**Task goal:** Include the line containing "tray rim', 'stick')" and all lines before it, repeated exactly from the listing below, without pictures.

**Information shown:**
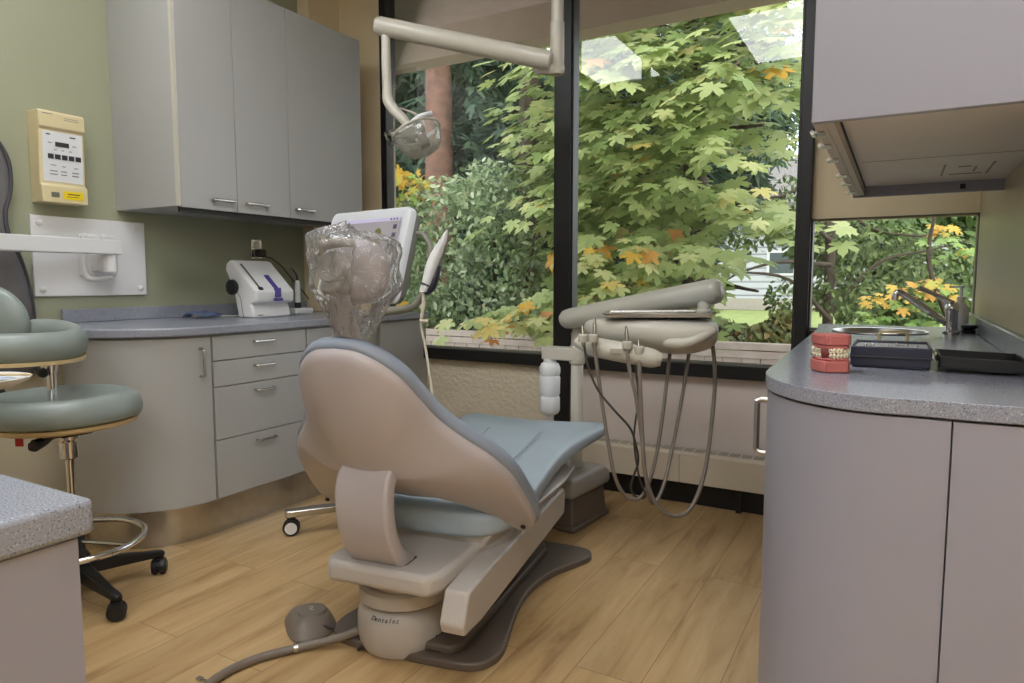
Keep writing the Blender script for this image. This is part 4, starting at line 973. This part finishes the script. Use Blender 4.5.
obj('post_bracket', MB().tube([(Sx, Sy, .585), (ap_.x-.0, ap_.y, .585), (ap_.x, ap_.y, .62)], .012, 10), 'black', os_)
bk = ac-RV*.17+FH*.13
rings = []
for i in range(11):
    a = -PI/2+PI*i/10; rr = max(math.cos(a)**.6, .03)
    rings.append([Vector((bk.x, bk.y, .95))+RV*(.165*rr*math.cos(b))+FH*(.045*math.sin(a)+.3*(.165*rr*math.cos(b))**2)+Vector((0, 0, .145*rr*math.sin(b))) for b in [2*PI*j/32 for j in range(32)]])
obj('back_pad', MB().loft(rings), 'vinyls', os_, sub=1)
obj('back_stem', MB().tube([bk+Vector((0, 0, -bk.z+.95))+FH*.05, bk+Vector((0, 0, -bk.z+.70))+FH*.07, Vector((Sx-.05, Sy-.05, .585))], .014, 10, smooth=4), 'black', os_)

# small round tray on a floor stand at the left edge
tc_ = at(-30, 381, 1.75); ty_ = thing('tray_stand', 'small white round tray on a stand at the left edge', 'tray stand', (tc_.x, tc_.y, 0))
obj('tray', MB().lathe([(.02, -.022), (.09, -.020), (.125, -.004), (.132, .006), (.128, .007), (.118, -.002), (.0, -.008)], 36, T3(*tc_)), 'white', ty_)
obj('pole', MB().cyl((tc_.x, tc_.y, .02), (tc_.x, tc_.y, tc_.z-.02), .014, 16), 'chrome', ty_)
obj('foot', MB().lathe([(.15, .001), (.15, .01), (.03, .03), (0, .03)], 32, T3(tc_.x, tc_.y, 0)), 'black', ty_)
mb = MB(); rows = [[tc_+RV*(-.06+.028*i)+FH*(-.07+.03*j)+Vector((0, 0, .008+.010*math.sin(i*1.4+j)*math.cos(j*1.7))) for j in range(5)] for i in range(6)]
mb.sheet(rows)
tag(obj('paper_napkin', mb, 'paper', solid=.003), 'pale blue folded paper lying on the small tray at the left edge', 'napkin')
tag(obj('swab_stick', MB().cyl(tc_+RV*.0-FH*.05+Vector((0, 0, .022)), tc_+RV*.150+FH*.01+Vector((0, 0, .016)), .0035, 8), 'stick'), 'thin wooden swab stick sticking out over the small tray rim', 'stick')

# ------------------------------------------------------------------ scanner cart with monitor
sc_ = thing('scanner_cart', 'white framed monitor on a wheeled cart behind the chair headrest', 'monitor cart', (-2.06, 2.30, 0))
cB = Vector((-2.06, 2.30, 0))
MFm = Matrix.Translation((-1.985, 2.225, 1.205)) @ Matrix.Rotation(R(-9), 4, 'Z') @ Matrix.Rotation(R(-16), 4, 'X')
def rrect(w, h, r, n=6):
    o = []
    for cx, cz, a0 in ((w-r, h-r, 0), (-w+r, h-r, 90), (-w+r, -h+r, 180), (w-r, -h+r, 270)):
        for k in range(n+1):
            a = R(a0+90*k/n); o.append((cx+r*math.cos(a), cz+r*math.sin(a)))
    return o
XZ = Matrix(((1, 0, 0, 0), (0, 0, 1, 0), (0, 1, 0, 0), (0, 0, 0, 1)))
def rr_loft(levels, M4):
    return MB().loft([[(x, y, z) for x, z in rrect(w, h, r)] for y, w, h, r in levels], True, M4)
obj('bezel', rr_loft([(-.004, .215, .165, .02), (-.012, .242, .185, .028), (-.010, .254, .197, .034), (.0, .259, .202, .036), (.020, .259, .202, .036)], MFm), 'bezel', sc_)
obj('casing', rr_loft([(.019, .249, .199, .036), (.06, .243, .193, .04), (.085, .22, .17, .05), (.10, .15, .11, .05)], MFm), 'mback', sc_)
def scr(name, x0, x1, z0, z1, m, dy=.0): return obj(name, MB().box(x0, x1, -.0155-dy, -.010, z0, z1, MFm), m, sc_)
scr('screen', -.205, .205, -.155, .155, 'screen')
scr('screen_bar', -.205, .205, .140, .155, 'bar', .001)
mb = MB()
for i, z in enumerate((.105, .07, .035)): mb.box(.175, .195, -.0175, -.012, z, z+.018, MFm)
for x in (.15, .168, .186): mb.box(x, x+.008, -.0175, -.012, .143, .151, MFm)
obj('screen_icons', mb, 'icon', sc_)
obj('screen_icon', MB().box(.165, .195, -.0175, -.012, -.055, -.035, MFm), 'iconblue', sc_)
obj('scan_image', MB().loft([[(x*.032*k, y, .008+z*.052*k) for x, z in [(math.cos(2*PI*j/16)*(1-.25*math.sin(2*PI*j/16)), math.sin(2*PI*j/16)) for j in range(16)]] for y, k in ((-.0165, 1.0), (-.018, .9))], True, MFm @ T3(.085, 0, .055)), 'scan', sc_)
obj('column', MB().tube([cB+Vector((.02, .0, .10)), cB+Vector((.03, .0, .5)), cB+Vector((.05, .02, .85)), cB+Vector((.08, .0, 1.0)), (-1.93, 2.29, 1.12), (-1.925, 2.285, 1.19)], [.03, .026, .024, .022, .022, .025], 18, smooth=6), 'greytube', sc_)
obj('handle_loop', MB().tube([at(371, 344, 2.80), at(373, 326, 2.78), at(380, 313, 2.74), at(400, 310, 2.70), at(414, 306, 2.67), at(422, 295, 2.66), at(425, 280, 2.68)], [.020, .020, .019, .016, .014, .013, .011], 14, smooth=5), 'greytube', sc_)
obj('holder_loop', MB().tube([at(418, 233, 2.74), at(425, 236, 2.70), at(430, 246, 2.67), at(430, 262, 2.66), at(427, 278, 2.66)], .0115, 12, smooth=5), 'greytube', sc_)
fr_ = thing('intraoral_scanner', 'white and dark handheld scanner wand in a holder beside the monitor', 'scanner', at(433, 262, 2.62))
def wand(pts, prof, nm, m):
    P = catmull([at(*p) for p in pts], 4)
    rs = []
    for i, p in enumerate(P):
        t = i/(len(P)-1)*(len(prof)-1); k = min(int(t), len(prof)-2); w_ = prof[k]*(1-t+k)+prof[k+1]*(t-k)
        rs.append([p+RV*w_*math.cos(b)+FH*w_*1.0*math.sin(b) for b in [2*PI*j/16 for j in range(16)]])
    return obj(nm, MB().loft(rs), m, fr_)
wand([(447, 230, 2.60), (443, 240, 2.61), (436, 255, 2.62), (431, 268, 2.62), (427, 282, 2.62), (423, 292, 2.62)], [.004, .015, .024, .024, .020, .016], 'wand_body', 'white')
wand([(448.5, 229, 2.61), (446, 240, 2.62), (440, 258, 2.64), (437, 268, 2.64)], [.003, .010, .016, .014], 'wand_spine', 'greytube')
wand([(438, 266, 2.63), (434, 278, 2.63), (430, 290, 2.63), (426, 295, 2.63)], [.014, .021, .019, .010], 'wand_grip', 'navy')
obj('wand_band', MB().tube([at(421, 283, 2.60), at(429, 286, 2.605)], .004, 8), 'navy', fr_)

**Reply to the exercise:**
Keep writing the Blender script for this image. This is part 4, starting at line 973. This part finishes the script. Use Blender 4.5.
obj('post_bracket', MB().tube([(Sx, Sy, .585), (ap_.x-.0, ap_.y, .585), (ap_.x, ap_.y, .62)], .012, 10), 'black', os_)
bk = ac-RV*.17+FH*.13
rings = []
for i in range(11):
    a = -PI/2+PI*i/10; rr = max(math.cos(a)**.6, .03)
    rings.append([Vector((bk.x, bk.y, .95))+RV*(.165*rr*math.cos(b))+FH*(.045*math.sin(a)+.3*(.165*rr*math.cos(b))**2)+Vector((0, 0, .145*rr*math.sin(b))) for b in [2*PI*j/32 for j in range(32)]])
obj('back_pad', MB().loft(rings), 'vinyls', os_, sub=1)
obj('back_stem', MB().tube([bk+Vector((0, 0, -bk.z+.95))+FH*.05, bk+Vector((0, 0, -bk.z+.70))+FH*.07, Vector((Sx-.05, Sy-.05, .585))], .014, 10, smooth=4), 'black', os_)

# small round tray on a floor stand at the left edge
tc_ = at(-30, 381, 1.75); ty_ = thing('tray_stand', 'small white round tray on a stand at the left edge', 'tray stand', (tc_.x, tc_.y, 0))
obj('tray', MB().lathe([(.02, -.022), (.09, -.020), (.125, -.004), (.132, .006), (.128, .007), (.118, -.002), (.0, -.008)], 36, T3(*tc_)), 'white', ty_)
obj('pole', MB().cyl((tc_.x, tc_.y, .02), (tc_.x, tc_.y, tc_.z-.02), .014, 16), 'chrome', ty_)
obj('foot', MB().lathe([(.15, .001), (.15, .01), (.03, .03), (0, .03)], 32, T3(tc_.x, tc_.y, 0)), 'black', ty_)
mb = MB(); rows = [[tc_+RV*(-.06+.028*i)+FH*(-.07+.03*j)+Vector((0, 0, .008+.010*math.sin(i*1.4+j)*math.cos(j*1.7))) for j in range(5)] for i in range(6)]
mb.sheet(rows)
tag(obj('paper_napkin', mb, 'paper', solid=.003), 'pale blue folded paper lying on the small tray at the left edge', 'napkin')
tag(obj('swab_stick', MB().cyl(tc_+RV*.0-FH*.05+Vector((0, 0, .022)), tc_+RV*.150+FH*.01+Vector((0, 0, .016)), .0035, 8), 'stick'), 'thin wooden swab stick sticking out over the small tray rim', 'stick')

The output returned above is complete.